Thursday, December 4, 2008

Education

USN Current Issue

It's bigger--is it better?

By Justin Ewers
Posted 3/6/05

Doug Sprankling doesn't pull any punches when it comes to the new SAT. "I'm not that big a fan," says the junior at Davis (Calif.) Senior High School. He is just one of the uneasy students facing a much-revamped version of the test that 330,000 high schoolers will take for the first time on March 12. It's not that he thinks the exam is going to be harder, necessarily. It's just going to be so different. "The old one was such an institution in high school culture," says Sprankling: Get a 1600, earn a shot at Harvard. "We all know what it means."

But the prospect of an entirely new exam--with three sections now boosting the perfect score to a more mysterious 2400--makes Sprankling and his classmates feel like guinea pigs. "Everyone's always freaking out about this test," says Mallory Richards, a junior at Davis who will be tackling the SAT for the first time in May. "Being the lab rats--well, that reinforces the overreaction."

And believe her when she says the new SAT has gotten quite a reaction. Some 2.2 million students take the country's most popular college entrance exam each year, and this year's group, more than most, seems to be scrambling for answers. Kaplan Test Prep, one of the biggest companies offering SAT prep, is reporting a 78 percent increase in the number of students signing up for its practice tests this year. But as Saturday's test takers prepare to sharpen their No. 2 pencils, many are still wondering just what will be on this new exam, why it changed in the first place--and what exactly colleges and universities are going to do with it.

What students will encounter on Saturday is the biggest change the SAT has undergone in at least a generation. The verbal section has been dramatically rejiggered: Analogies--lambasted for years by test critics who felt they emphasized word memorization over analytical skills--have been dropped. Short reading passages have been added, and the entire section has been renamed "Critical Reading" to reflect its new emphasis. The math section, too, has been changed, with the elimination of quantitative comparison questions in favor of more advanced math.

Extra credit.
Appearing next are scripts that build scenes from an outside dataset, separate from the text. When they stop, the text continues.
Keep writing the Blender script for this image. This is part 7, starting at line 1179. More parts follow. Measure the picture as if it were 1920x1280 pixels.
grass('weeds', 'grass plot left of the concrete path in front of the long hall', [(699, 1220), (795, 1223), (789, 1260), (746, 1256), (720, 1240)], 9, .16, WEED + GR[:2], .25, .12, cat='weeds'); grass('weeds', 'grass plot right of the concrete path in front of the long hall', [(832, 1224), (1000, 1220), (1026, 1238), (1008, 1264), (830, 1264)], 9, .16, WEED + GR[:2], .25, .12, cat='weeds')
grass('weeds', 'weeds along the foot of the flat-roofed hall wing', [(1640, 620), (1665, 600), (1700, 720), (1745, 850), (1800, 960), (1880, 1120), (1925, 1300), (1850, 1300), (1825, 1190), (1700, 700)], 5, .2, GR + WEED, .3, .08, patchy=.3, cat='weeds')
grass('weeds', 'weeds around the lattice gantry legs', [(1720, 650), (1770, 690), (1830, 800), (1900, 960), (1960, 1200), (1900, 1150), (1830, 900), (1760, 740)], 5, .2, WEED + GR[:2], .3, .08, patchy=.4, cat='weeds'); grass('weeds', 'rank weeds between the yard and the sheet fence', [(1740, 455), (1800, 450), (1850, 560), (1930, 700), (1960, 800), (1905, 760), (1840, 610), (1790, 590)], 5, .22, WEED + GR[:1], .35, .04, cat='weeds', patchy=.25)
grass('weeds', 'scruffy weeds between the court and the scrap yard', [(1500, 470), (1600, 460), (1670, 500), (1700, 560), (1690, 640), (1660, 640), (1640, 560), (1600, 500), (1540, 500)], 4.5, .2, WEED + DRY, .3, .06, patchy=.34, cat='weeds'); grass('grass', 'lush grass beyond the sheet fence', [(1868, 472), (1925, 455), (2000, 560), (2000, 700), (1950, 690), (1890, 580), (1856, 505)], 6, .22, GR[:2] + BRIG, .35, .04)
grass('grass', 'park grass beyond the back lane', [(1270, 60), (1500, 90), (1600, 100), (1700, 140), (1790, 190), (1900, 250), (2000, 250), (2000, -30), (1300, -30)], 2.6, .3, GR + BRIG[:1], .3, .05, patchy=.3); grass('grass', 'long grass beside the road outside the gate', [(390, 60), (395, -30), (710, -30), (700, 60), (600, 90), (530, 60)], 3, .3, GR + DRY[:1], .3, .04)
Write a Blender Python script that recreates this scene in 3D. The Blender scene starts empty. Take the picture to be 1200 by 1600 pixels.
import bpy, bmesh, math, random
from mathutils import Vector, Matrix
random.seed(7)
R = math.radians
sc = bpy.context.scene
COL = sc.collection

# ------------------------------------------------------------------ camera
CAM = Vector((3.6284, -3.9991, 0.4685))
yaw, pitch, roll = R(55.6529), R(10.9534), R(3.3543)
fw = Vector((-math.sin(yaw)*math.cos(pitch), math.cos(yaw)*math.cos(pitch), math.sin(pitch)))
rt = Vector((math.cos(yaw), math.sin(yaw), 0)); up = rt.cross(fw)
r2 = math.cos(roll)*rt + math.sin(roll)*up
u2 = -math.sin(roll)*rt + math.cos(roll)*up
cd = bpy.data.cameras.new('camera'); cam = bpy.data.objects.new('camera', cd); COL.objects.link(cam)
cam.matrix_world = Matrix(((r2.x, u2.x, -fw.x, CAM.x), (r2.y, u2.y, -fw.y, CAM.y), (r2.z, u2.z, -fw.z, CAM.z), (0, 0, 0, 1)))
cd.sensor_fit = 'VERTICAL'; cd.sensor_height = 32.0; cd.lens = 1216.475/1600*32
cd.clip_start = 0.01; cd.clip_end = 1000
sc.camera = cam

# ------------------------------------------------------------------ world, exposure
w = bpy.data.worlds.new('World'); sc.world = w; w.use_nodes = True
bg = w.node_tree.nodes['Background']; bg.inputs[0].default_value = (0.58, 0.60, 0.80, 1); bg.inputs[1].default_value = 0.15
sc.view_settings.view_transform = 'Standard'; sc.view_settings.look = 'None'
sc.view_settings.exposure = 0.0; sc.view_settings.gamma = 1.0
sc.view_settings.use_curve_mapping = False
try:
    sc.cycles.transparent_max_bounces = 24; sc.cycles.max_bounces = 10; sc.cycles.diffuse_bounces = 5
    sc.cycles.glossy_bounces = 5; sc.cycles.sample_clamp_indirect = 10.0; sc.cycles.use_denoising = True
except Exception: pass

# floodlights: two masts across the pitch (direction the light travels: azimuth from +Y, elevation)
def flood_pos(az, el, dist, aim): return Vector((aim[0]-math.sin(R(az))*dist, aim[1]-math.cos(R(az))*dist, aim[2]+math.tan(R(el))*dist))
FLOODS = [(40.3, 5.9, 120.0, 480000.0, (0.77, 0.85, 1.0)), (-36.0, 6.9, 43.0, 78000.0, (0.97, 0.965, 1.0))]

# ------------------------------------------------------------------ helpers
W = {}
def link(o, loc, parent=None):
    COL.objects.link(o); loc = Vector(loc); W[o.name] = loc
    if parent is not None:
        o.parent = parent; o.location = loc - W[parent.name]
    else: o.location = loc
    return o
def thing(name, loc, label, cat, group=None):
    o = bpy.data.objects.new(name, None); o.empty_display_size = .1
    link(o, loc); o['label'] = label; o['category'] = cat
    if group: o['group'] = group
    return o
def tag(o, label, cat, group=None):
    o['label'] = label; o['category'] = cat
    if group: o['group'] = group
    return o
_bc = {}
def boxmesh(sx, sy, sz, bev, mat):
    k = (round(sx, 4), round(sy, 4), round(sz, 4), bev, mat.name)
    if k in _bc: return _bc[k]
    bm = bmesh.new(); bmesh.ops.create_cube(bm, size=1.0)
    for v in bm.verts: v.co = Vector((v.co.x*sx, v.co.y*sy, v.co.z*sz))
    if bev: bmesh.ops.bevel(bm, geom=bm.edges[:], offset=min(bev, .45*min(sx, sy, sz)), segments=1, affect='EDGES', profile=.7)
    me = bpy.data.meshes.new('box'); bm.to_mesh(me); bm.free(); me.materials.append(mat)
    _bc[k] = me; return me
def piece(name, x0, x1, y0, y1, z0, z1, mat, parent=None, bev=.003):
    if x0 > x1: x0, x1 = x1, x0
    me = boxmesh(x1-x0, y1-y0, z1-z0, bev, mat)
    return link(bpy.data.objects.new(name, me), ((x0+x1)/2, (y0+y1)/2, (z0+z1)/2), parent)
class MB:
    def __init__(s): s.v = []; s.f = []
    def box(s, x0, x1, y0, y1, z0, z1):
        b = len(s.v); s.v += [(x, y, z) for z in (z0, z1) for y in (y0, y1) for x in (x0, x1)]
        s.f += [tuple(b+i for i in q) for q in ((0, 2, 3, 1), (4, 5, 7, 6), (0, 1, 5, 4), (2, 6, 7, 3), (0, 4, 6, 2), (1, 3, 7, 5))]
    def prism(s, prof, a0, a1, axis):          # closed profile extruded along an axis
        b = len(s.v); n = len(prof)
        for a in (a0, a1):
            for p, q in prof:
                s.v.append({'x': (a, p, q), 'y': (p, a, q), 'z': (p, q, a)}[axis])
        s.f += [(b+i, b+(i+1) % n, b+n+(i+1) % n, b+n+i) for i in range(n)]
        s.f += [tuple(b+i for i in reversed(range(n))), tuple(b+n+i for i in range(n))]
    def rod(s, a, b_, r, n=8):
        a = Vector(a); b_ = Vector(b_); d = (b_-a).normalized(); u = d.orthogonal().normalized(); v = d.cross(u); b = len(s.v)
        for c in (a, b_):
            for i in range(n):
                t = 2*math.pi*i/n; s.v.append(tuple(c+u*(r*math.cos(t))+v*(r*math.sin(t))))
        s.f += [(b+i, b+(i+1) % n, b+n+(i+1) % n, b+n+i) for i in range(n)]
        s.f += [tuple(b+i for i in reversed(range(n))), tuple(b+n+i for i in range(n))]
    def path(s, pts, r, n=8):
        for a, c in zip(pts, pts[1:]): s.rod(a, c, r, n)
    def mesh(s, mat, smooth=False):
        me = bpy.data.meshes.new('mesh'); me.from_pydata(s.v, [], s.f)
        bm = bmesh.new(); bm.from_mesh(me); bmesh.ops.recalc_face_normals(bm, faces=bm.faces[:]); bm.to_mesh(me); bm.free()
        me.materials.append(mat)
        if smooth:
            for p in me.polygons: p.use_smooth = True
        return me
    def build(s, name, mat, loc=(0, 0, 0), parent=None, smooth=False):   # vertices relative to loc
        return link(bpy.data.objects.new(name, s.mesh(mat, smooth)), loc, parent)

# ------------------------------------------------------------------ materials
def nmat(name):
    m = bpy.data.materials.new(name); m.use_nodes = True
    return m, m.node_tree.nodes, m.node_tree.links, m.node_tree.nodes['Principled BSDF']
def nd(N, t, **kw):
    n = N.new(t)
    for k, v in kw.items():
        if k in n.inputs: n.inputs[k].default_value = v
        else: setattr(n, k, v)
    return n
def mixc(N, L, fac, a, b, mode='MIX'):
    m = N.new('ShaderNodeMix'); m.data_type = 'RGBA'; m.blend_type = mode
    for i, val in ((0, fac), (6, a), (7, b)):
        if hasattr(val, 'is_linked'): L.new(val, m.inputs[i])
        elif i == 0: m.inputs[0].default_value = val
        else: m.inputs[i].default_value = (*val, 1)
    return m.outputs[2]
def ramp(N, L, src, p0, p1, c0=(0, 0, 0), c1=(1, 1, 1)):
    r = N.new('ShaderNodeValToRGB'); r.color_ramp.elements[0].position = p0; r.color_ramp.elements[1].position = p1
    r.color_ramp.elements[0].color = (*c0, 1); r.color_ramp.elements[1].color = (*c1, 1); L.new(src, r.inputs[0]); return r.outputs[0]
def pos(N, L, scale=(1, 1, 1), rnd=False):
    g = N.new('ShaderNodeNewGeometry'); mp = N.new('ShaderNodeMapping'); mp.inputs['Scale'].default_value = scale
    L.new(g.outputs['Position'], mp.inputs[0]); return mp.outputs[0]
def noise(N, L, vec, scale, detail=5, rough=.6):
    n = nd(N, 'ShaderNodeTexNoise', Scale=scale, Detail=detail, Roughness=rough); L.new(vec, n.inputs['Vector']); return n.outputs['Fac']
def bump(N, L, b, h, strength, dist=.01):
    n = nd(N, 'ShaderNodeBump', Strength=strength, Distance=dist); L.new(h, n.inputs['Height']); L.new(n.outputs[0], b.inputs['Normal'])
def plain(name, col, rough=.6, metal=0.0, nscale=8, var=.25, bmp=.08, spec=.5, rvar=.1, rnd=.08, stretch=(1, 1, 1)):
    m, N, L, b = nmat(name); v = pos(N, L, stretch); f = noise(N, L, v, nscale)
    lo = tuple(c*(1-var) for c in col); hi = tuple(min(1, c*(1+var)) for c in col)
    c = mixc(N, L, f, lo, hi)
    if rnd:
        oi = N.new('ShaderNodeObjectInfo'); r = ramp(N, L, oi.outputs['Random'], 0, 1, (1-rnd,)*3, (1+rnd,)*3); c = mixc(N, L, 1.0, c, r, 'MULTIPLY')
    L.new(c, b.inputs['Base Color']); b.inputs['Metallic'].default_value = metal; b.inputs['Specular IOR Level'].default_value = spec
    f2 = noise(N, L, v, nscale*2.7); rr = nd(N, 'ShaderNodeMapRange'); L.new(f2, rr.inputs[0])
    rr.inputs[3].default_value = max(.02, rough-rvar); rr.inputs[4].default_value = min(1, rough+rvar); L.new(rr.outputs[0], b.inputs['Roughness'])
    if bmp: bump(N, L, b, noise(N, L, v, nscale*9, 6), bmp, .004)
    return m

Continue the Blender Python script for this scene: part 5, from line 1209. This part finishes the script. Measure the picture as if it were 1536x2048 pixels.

Stealing the spotlight, though, is the test's new writing component. The 60-minute section includes multiple-choice questions on improving sentences and identifying errors in diction or grammar, as well as a 25-minute essay, which accounts for 30 percent toward the 800-point total. The essays will be graded on a scale of 1 to 6 by some 10,000 high school English teachers and college professors trained to evaluate students' work.

Why all the changes now? Critics have long said that the exam was too focused on IQ instead of achievement, too gimmicky, and too vulnerable to test-prep and that too many minorities struggled to score as well as whites. The College Board, which owns the test, insists that it has been mulling over how to respond to these critiques for years but that, especially when it came to writing, the technology was never available to grade over 2 million tests taken all over the country.